◆ WHAT IS ASKED
Report how many lines below contain the word "scene", and give only that number.

◆ SUPPLIED DATA

<<<<

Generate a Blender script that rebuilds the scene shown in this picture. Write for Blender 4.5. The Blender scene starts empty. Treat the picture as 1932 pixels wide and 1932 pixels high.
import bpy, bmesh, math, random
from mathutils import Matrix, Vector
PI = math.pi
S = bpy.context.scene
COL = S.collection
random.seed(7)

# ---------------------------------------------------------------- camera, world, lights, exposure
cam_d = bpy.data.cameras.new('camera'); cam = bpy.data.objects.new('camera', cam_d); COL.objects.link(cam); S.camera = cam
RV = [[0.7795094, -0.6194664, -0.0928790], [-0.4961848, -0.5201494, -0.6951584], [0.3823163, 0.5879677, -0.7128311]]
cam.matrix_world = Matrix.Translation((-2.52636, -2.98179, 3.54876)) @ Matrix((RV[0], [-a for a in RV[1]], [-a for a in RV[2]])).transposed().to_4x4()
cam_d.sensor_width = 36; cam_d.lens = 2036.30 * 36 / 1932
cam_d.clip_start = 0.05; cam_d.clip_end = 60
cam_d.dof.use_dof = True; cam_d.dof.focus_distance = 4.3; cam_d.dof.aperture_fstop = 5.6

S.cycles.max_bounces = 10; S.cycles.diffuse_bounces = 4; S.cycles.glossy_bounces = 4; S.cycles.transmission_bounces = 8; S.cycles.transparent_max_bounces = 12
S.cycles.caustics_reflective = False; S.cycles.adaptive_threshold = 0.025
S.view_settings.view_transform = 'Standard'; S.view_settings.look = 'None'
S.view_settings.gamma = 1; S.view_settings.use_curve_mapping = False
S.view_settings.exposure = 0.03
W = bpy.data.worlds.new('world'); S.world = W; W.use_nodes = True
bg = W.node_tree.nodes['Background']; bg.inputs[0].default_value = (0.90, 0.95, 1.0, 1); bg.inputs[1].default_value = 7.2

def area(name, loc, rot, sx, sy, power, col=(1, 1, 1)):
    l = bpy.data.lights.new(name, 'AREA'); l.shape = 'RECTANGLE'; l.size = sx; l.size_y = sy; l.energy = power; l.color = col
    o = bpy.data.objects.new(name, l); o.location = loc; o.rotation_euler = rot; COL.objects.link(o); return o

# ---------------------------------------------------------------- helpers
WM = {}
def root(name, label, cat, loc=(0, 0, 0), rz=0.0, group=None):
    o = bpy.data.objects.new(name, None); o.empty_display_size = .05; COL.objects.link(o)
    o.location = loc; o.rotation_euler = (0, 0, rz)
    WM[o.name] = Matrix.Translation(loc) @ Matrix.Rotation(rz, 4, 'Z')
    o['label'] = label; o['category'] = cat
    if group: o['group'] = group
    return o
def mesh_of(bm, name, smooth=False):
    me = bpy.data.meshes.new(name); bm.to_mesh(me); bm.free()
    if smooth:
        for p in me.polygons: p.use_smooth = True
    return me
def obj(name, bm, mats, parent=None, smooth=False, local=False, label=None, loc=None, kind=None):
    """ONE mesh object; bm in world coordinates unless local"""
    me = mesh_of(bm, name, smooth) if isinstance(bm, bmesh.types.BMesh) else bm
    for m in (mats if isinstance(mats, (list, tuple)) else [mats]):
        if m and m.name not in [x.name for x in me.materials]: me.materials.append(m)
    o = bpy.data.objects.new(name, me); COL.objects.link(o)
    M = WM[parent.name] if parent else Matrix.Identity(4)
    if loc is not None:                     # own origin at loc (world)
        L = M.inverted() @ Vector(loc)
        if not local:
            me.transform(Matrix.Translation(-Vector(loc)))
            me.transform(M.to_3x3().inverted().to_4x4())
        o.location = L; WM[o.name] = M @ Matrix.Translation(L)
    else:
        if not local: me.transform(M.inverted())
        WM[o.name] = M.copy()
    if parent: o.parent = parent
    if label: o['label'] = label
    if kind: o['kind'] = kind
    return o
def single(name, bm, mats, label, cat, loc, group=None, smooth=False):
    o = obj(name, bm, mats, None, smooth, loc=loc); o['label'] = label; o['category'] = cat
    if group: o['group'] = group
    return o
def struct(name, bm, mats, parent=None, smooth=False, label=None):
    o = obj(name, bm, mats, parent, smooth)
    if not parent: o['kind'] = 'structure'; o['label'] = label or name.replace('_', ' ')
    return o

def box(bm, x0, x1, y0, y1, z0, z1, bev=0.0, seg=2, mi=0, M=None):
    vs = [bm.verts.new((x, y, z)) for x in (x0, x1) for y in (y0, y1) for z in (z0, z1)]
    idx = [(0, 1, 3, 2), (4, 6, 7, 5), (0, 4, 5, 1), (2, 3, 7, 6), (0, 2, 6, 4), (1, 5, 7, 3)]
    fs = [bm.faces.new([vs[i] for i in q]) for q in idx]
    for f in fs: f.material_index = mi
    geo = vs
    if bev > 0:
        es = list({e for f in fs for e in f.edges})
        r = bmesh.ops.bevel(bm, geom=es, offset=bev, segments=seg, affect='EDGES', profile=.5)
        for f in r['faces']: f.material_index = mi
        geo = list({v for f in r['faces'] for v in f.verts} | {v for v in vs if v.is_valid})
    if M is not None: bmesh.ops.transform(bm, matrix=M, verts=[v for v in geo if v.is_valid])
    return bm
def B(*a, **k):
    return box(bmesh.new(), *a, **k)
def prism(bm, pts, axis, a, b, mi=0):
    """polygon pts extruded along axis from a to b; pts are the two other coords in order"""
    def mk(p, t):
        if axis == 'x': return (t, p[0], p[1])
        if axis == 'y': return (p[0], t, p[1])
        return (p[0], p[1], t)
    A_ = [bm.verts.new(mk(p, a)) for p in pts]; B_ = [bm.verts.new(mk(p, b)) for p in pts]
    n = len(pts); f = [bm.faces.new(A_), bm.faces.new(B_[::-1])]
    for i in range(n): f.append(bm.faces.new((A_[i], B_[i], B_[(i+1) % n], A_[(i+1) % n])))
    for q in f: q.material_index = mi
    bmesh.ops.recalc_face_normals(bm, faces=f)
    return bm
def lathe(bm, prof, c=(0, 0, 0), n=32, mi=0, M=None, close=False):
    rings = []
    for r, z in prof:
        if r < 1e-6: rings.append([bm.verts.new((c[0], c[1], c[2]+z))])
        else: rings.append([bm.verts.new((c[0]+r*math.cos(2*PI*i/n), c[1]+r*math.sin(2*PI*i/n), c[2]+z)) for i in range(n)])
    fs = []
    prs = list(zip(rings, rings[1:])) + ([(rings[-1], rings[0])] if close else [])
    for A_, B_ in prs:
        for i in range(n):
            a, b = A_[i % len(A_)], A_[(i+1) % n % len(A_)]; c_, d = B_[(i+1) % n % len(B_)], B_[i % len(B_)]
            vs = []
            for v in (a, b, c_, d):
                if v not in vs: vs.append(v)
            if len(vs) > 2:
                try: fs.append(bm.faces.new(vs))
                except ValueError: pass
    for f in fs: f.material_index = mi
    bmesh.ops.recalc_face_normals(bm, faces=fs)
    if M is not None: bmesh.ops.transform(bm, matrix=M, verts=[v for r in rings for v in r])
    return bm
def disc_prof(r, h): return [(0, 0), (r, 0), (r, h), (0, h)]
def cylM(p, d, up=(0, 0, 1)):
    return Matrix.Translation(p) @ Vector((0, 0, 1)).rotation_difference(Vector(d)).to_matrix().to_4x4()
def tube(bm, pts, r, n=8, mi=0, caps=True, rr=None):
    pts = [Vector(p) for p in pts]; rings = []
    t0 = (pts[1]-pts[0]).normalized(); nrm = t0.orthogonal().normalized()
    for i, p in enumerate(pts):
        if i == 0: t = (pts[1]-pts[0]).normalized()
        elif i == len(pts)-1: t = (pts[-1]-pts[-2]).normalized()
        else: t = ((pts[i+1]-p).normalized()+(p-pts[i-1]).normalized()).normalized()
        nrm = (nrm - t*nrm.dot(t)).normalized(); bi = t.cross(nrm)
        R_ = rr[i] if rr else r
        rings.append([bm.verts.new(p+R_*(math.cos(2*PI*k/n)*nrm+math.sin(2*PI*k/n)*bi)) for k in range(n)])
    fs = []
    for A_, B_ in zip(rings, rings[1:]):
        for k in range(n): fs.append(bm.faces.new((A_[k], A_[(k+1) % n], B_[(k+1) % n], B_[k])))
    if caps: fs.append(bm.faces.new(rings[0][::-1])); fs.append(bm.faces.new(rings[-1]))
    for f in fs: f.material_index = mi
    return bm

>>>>

◆ SOLUTION TO THE EXERCISE
2